▶ [Task instructions]: How does the data below read from its first line through the line containing "S.camera = cam"? Print those lines exactly.

▶ [Collected material]:

------------------------------------

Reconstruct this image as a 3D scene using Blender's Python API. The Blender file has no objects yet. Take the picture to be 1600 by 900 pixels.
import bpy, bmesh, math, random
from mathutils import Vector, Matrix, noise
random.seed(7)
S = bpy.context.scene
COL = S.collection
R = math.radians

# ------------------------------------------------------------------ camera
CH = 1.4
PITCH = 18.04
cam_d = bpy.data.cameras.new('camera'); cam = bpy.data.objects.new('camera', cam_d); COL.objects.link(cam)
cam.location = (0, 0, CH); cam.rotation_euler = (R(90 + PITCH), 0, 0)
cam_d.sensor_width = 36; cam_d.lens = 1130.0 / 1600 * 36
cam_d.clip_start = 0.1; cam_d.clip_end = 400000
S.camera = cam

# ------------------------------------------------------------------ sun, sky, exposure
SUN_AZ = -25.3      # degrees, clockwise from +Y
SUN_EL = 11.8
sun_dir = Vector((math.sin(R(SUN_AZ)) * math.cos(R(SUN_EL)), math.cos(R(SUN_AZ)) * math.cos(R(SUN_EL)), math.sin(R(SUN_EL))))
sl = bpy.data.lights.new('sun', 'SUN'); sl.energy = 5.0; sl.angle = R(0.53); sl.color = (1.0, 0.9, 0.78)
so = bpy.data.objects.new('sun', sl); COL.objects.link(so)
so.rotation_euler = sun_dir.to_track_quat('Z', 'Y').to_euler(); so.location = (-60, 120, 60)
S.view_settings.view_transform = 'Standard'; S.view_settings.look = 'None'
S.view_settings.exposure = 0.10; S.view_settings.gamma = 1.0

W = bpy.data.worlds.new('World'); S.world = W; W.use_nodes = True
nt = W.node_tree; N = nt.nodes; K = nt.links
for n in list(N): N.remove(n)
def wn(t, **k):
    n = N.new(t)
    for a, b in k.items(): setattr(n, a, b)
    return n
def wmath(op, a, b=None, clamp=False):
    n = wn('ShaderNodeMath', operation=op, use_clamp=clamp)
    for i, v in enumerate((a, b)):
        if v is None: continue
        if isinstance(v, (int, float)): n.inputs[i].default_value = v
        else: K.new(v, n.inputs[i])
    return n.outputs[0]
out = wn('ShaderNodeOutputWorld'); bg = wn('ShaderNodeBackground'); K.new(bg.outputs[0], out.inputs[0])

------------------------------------

▶ [Answer to this task]:
Reconstruct this image as a 3D scene using Blender's Python API. The Blender file has no objects yet. Take the picture to be 1600 by 900 pixels.
import bpy, bmesh, math, random
from mathutils import Vector, Matrix, noise
random.seed(7)
S = bpy.context.scene
COL = S.collection
R = math.radians

# ------------------------------------------------------------------ camera
CH = 1.4
PITCH = 18.04
cam_d = bpy.data.cameras.new('camera'); cam = bpy.data.objects.new('camera', cam_d); COL.objects.link(cam)
cam.location = (0, 0, CH); cam.rotation_euler = (R(90 + PITCH), 0, 0)
cam_d.sensor_width = 36; cam_d.lens = 1130.0 / 1600 * 36
cam_d.clip_start = 0.1; cam_d.clip_end = 400000
S.camera = cam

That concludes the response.